Magari non si tratta di una cosa particolarmente sentita da questa parte dell’oceano, ma in Giappone il trentennale di Rockman è una cosa seria. Il robottino blu ha occupato uno spazio di tutto rispetto nel gargantuesco stand Capcom al Tokyo Game Show, tra postazioni di gioco e una sorta di museo dedicato alla sua carriera, con tanto di generosa mini enciclopedia data in omaggio ai visitatori. Nell’ottica dell’operazione nostalgia, Mega Man 11 svolge il suo lavoro discretamente, offrendo un inedito capitolo fedele alla tradizione senza però né strafare né stupire, muovendosi su sentieri noti evitando accuratamente di osare qualcosina di più.
BLUE BOMBER
Mega Man 11 è sostanzialmente quello che molti fan volevano: un capitolo originale realizzato con le tecnologie attuali, distante dunque dalla pixel art “commemorativa” usata nei due episodi precedenti, da consumarsi ubriachi di chiptune e allegria in occasione dei trent’anni del marchio. Non è però in grado di osare, restando prudentemente aderente alle meccaniche a cui la coppia Inafune & Kitamura ci ha abituato agli albori della saga in modo quasi preoccupante, incapace di offrire nuove idee tali da renderlo memorabile. Il gimmick che funge da collante alla trama è il Sistema Double Gear, invenzione di Wily risalente ai tempi in cui studiava robotica assieme all’esimo Thomas Light, rielaborato per potenziare e rendere potenzialmente invincibile una nuova generazione di Robot Master. Per combattere il fuoco col fuoco, Light dota Mega Man del medesimo sistema che, in soldoni, si traduce nella possibilità di usufruire durante un brevissimo periodo di un potenziamento all’attacco e della facoltà di rallentare il tempo. A conti fatti si tratta di un’opzione per lo più accessoria, quantomeno al livello di difficoltà standard, giacché, con la giusta abilità, è facile completare il gioco senza ricorrere alla coppia di ingranaggi se non in particolarissimi frangenti in cui prendere la mira con calma si rivela un requisito importantissimo.

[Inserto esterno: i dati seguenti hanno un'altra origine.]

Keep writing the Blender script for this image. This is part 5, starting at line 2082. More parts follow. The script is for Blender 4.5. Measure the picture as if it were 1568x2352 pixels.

Mega Man 11 non è in grado di osare, restando prudentemente aderente alle meccaniche a cui la coppia Inafune & Kitamura ci ha abituato trent’anni fa.
UNA FESTA DOVE SARANNO INVITATI TUTTI
Una cosa è certa: Mega Man 11 è un gioco che tutti possono godersi, nonostante la proverbiale difficoltà della serie possa scoraggiare sulle prime i meno abili. Merito principalmente dei quattro livelli di difficoltà, che offrono una sfida adatta a ogni palato, ma anche di una buona distribuzione dei checkpoint. A questi si aggiunge il garage di Auto dove investire i bulloni raccattati tra una piattaforma e l’altra in cambio di un gran numero di aiuti forse un po’ troppo generosi, dalle ricariche energetiche a super corazze in grado di dimezzare il danno ricevuto nel livello in corso, senza scordare un buon quantitativo di mod dagli effetti più disparati, vedi gli stivali chiodati con cui migliorare l’aderenza di Mega Man sul ghiaccio (presente in un solo livello, peraltro) o un sistema per ottimizzare la ricarica delle armi.
Una volta finita la breve avventura, quello che resta è il menu Extra dove ci aspetta una vasta gamma di prove.
Mega Man 11 batte Mighty No. 9 grazie a una realizzazione ispirata e a uno schema di gioco senza punti deboli, ma non verrà certo ricordato nei libri di storia come uno dei capitoli più brillanti della saga. Breve e senza particolari guizzi d’ingegno, si propone come una portata piuttosto inconsistente per festeggiare un avvenimento tanto importante come i trent’anni di Mega Man. Divertente per quel che dura, ma non sono affatto impressionato.